In general, adding a fan to a battery for thermal regulation may complicate the product, but this can bring very many benefits to the battery. In some applications with harsh weather environments, batteries can range in temperature from very cold and dry to very warm and humid. In the event of thermal runaway, the temperature inside the battery with passive cooling rises faster than outside, creating hot spots and limiting the amount of discharge current available, which can also cause rapid aging of Li-ion solar batteries. Active cooling can better minimize heat generation during battery charging and discharging.

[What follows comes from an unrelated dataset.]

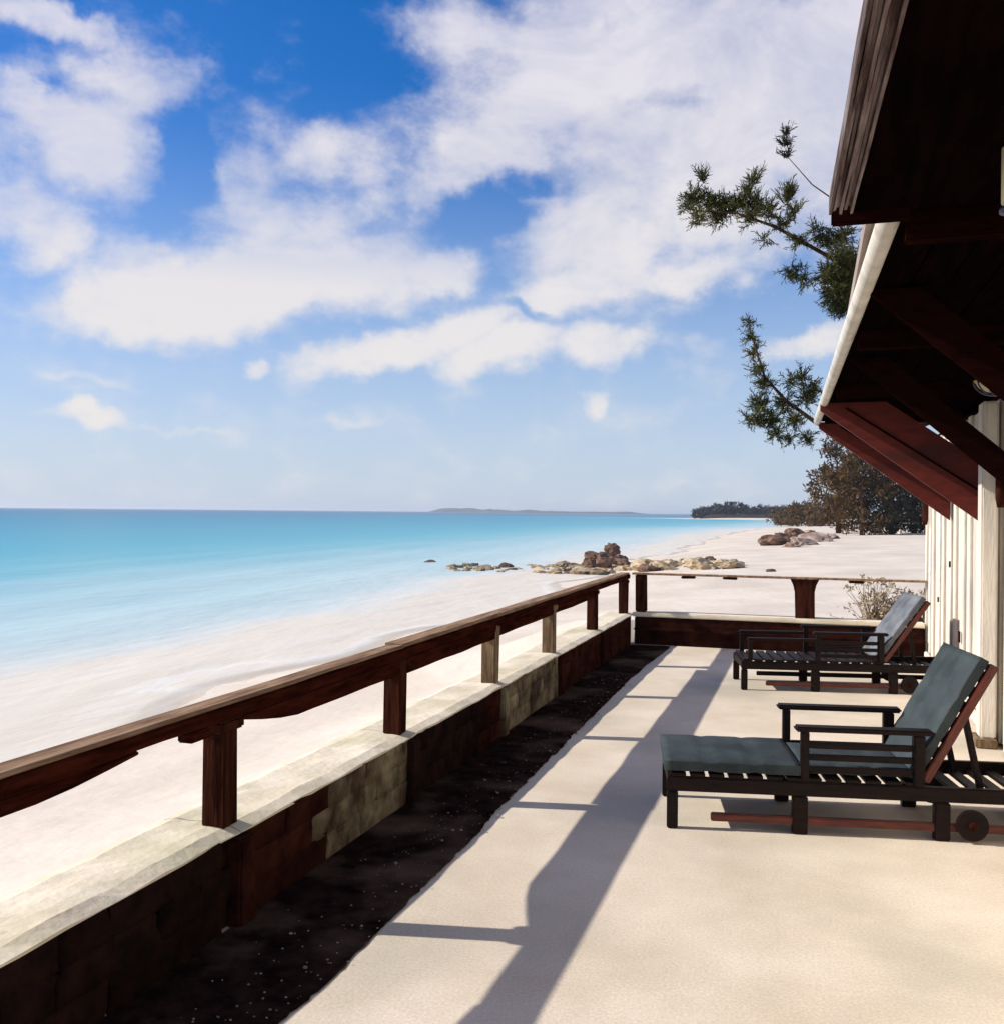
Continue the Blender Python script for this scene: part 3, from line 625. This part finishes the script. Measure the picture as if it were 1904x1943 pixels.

All things being equal, active cooling can support better charge and discharge currents for solar batteries.

The internal structure of the battery contains more metals, which can also cause short circuits due to condensation. Due to temperature differences, humid air can condense water onto sensitive electronics inside the battery. So active cooling also prevents condensation inside the battery from altering battery function or damaging battery components. In the commercial and industrial energy storage market, where the upfront investment is higher, manufacturers usually use air or liquid cooling for active cooling to prevent the economic loss and environmental pollution caused by thermal runaway.

In summary, there are many lithium-ion solar batteries on the market. Before choosing the right solar battery manufacturer or model, you should know the power of these batteries to assess the power required to maintain operation in its residential energy storage or commercial and industrial energy storage, the required runtime, to determine the environment in which it will be operated, as well as to determine the role of heat. With this data, it is possible to evaluate the lithium-ion solar battery chemistry, passive and active cooling characteristics, and key features offered by available solutions.